The stock boom is doubly welcome to Trump. Not only does it mean that the value of his shares go up, but it means he gets even more shares. Under the terms of the deal, Trump and his Truth Social partners get an extra 40 million shares — current value: $1.9 billion — if the stock stays above $17.50.

What the stock is really “worth” is anyone’s guess. It’s a speculative investment, to say the least, even a meme stock. It could easily plunge to Earth. But as long as it stays above $17.50, Trump is in the pink.

There’s no mystery as to why the stock is booming. Some traders are riding the new Trump hype train as he marches toward the Republican Party’s presidential nomination — and, quite possibly, back into the White House.

And many are betting that if Trump becomes president again he will do for Truth Social in his second term what he did for Twitter in his first.

In case you have forgotten, Trump effectively used his Twitter account as a semiofficial presidential communication tool. You couldn’t follow politics without following him on Twitter. Actually, you couldn’t really follow the news. His tweets permeated the culture — as when Andy Serkis, the actor who played Gollum in “Lord of the Rings,” read a number of them in character on late-night TV.

In total Trump tweeted more than 25,000 times during his four years in office — an average of more than 18 times a day.

Twitter’s value trebled during Trump’s four years in office. It was worth $40 billion when he left. (There were many factors involved, but all this free publicity, courtesy of the P.T. Barnum in the White House, hardly hurt.)

Trump’s new windfall from Truth Social comes at a useful time for him. He faces not only huge fines but also mounting legal costs. He currently faces four criminal trials, involving 91 felony counts.

Two are for allegedly attempting to overturn the 2020 election result, in which he lost to Democrat Joe Biden by more than 7 million votes and a 306-232 count in the Electoral College. One is for allegedly mishandling classified documents after leaving the White House. The fourth, for allegedly paying hush money to porn star Stormy Daniels during the 2016 presidential campaign, is scheduled to begin next month.
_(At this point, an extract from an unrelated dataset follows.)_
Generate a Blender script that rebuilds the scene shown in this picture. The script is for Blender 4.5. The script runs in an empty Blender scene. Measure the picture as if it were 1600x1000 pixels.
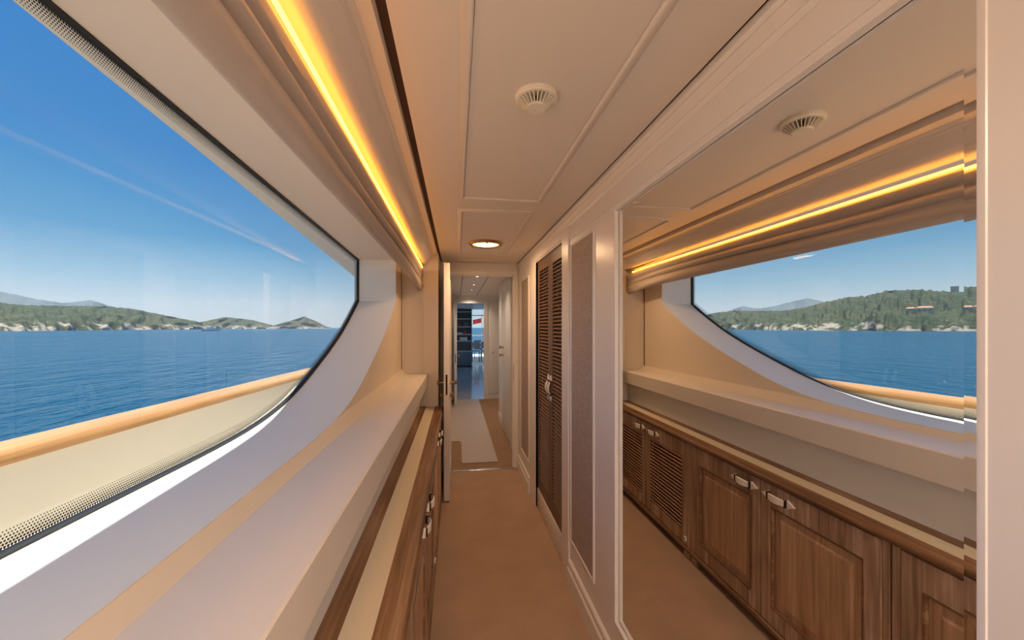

See: The checks that led to Trump’s first criminal trial in the ‘hush money’ scandal

As I’ve pointed out before, Trump wouldn’t be facing this trial at all if he’d paid off Stormy Daniels with gold coins instead of checks.

Getting access to his new Truth Social billions to help pay his legal fees will be a challenge, though. Presumably, if need be, Trump can borrow against his shares. Lawyers involved in the deal refused to comment. The phone number listed for Digital World Acquisition Corp. in the company’s filings has been disconnected. Emails sent to the media-relations address bounced back. 

Trump, recall, was trailing Florida governor DeSantis in the presidential race until the first of his legal indictments landed.

See: Trump’s indictment boosts odds he’ll be the GOP presidential nominee in 2024. You can bet on it.

You see how this whole thing fits together? The establishment indicts Trump. The publicity gives him an unassailable edge in the Republican presidential race. That lands him a $4 billion windfall. And he can funnel some of that money — through fines, and legal fees — back to the establishment. The cost of doing business.

A truly cynical person might wonder if they’re all in on it. And the rest of us are getting played.